Topics Covered: Government policies and associated issues.

Plea to decriminalise begging:


The Supreme Court has asked Centre and four States to respond to a plea to decriminalise begging. These states include Maharashtra, Gujarat, Punjab and Haryana.


The court, in February 2021, sought a response from the Centre, and five States on the plea which claimed that the sections of the statute criminalising begging were violative of constitutional rights.

What’s the case?

The plea has referred to the August 2018 verdict of the Delhi High Court which had decriminalised begging in the national capital and said provisions of the Bombay Prevention of Begging Act, 1959, which treats begging as an offence cannot sustain constitutional scrutiny.

  • It argues that the provisions of the statutes criminalising the act of begging put people in a situation to make an unreasonable choice between committing a crime or not committing one and starving, which goes against the very spirit of the Constitution and violates Article 21 i.e. Right to Life.

Other Issues involved:

As per the Census 2011, the total number of beggars in India is 4,13,670 and the number has increased from the last census.

The government has the mandate to provide social security to everyone and ensure that all had basic facilities, as embedded in the Directives Principles of State Policy in the Constitution. However, the presence of beggars is evidence that the state has failed to provide these basic facilities to all its citizens.

  • Therefore, instead of working on its failure and examining what made people beg, criminalising the act of beggary is irrational and against the approach of a socialist nation as embedded in the preamble of our Constitution.

Begging is also a peaceful method by which a person sought to communicate their situation to another, and solicit their assistance. Thus, criminalising begging is violative of Article 19(1)(a)-freedom of speech guarantee.

Beggary Laws In India:

There is no central Act on beggary, however, many States and Union Territories have used certain sections of the Bombay Prevention of Beggary Act, 1959, as the basis for their own laws.
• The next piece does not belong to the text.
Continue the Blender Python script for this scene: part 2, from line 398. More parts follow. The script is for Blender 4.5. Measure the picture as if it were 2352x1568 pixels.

The Act, 1959 criminalises begging.

  • Through these legislations, the governments try to maintain public order, addresses forced begging or “begging rackets”, prevent annoyance to tourists.


Prelims Link:

  1. Key Provisions of the Bombay Prevention of Beggary Act, 1959.
  2. About Article 19(1)(a).
  3. Directives Principles of State Policy related key facts.
  4. Rights under Article 21.

Mains Link:

Discuss why begging should be decriminalised.